> Goal of the exercise
Copy the data word for word, keeping every line.

> Information shown
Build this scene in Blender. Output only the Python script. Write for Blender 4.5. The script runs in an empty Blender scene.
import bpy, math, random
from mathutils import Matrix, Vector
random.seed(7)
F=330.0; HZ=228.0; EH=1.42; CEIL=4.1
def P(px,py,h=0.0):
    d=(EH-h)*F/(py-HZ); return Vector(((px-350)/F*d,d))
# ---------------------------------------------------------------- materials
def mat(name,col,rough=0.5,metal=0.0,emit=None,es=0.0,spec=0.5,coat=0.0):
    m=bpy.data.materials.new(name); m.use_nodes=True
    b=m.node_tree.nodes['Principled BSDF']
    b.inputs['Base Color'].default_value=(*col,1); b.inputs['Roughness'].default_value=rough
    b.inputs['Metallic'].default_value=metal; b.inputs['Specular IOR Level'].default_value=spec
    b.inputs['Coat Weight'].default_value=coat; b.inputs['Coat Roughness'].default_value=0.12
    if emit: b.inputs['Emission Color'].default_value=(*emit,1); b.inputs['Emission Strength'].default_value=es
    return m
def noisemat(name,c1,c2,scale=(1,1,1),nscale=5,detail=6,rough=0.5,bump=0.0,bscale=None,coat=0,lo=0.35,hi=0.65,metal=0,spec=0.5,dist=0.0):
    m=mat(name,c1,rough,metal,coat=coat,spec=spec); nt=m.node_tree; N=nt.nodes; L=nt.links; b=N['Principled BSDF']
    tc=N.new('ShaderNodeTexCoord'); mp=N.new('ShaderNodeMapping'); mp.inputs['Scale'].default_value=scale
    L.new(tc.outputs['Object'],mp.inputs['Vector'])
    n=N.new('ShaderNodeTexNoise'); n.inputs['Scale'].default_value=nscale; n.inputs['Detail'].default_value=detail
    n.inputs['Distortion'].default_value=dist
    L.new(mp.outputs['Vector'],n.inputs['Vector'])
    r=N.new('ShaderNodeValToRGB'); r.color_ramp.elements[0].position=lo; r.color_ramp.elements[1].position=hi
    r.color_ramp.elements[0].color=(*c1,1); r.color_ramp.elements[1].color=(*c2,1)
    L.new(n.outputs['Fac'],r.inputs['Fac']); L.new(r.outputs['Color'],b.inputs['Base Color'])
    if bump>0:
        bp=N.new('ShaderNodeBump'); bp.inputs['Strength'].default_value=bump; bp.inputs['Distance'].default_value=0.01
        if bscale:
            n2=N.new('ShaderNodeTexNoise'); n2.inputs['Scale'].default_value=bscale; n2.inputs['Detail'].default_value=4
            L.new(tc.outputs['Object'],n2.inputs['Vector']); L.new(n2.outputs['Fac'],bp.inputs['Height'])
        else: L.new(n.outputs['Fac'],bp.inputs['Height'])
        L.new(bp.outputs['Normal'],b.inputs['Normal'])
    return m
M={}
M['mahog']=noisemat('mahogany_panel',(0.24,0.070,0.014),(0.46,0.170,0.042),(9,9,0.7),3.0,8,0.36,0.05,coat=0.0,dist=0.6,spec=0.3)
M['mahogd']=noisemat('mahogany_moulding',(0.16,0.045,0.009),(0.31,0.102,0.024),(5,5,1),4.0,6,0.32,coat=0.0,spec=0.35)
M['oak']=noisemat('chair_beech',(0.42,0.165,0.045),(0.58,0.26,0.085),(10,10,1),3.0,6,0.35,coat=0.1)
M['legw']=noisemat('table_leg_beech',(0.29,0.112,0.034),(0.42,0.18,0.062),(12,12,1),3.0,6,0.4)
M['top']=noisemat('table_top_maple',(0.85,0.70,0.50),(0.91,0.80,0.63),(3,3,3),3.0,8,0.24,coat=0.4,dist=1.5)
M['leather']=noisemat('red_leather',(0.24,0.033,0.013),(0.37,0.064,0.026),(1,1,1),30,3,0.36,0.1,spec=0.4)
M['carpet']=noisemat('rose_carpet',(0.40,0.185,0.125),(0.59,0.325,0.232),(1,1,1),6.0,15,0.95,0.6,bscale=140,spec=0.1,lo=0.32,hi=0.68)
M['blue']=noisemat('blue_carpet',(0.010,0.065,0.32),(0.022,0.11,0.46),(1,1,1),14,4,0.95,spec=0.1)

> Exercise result
Build this scene in Blender. Output only the Python script. Write for Blender 4.5. The script runs in an empty Blender scene.
import bpy, math, random
from mathutils import Matrix, Vector
random.seed(7)
F=330.0; HZ=228.0; EH=1.42; CEIL=4.1
def P(px,py,h=0.0):
    d=(EH-h)*F/(py-HZ); return Vector(((px-350)/F*d,d))
# ---------------------------------------------------------------- materials
def mat(name,col,rough=0.5,metal=0.0,emit=None,es=0.0,spec=0.5,coat=0.0):
    m=bpy.data.materials.new(name); m.use_nodes=True
    b=m.node_tree.nodes['Principled BSDF']
    b.inputs['Base Color'].default_value=(*col,1); b.inputs['Roughness'].default_value=rough
    b.inputs['Metallic'].default_value=metal; b.inputs['Specular IOR Level'].default_value=spec
    b.inputs['Coat Weight'].default_value=coat; b.inputs['Coat Roughness'].default_value=0.12
    if emit: b.inputs['Emission Color'].default_value=(*emit,1); b.inputs['Emission Strength'].default_value=es
    return m
def noisemat(name,c1,c2,scale=(1,1,1),nscale=5,detail=6,rough=0.5,bump=0.0,bscale=None,coat=0,lo=0.35,hi=0.65,metal=0,spec=0.5,dist=0.0):
    m=mat(name,c1,rough,metal,coat=coat,spec=spec); nt=m.node_tree; N=nt.nodes; L=nt.links; b=N['Principled BSDF']
    tc=N.new('ShaderNodeTexCoord'); mp=N.new('ShaderNodeMapping'); mp.inputs['Scale'].default_value=scale
    L.new(tc.outputs['Object'],mp.inputs['Vector'])
    n=N.new('ShaderNodeTexNoise'); n.inputs['Scale'].default_value=nscale; n.inputs['Detail'].default_value=detail
    n.inputs['Distortion'].default_value=dist
    L.new(mp.outputs['Vector'],n.inputs['Vector'])
    r=N.new('ShaderNodeValToRGB'); r.color_ramp.elements[0].position=lo; r.color_ramp.elements[1].position=hi
    r.color_ramp.elements[0].color=(*c1,1); r.color_ramp.elements[1].color=(*c2,1)
    L.new(n.outputs['Fac'],r.inputs['Fac']); L.new(r.outputs['Color'],b.inputs['Base Color'])
    if bump>0:
        bp=N.new('ShaderNodeBump'); bp.inputs['Strength'].default_value=bump; bp.inputs['Distance'].default_value=0.01
        if bscale:
            n2=N.new('ShaderNodeTexNoise'); n2.inputs['Scale'].default_value=bscale; n2.inputs['Detail'].default_value=4
            L.new(tc.outputs['Object'],n2.inputs['Vector']); L.new(n2.outputs['Fac'],bp.inputs['Height'])
        else: L.new(n.outputs['Fac'],bp.inputs['Height'])
        L.new(bp.outputs['Normal'],b.inputs['Normal'])
    return m
M={}
M['mahog']=noisemat('mahogany_panel',(0.24,0.070,0.014),(0.46,0.170,0.042),(9,9,0.7),3.0,8,0.36,0.05,coat=0.0,dist=0.6,spec=0.3)
M['mahogd']=noisemat('mahogany_moulding',(0.16,0.045,0.009),(0.31,0.102,0.024),(5,5,1),4.0,6,0.32,coat=0.0,spec=0.35)
M['oak']=noisemat('chair_beech',(0.42,0.165,0.045),(0.58,0.26,0.085),(10,10,1),3.0,6,0.35,coat=0.1)
M['legw']=noisemat('table_leg_beech',(0.29,0.112,0.034),(0.42,0.18,0.062),(12,12,1),3.0,6,0.4)
M['top']=noisemat('table_top_maple',(0.85,0.70,0.50),(0.91,0.80,0.63),(3,3,3),3.0,8,0.24,coat=0.4,dist=1.5)
M['leather']=noisemat('red_leather',(0.24,0.033,0.013),(0.37,0.064,0.026),(1,1,1),30,3,0.36,0.1,spec=0.4)
M['carpet']=noisemat('rose_carpet',(0.40,0.185,0.125),(0.59,0.325,0.232),(1,1,1),6.0,15,0.95,0.6,bscale=140,spec=0.1,lo=0.32,hi=0.68)
M['blue']=noisemat('blue_carpet',(0.010,0.065,0.32),(0.022,0.11,0.46),(1,1,1),14,4,0.95,spec=0.1)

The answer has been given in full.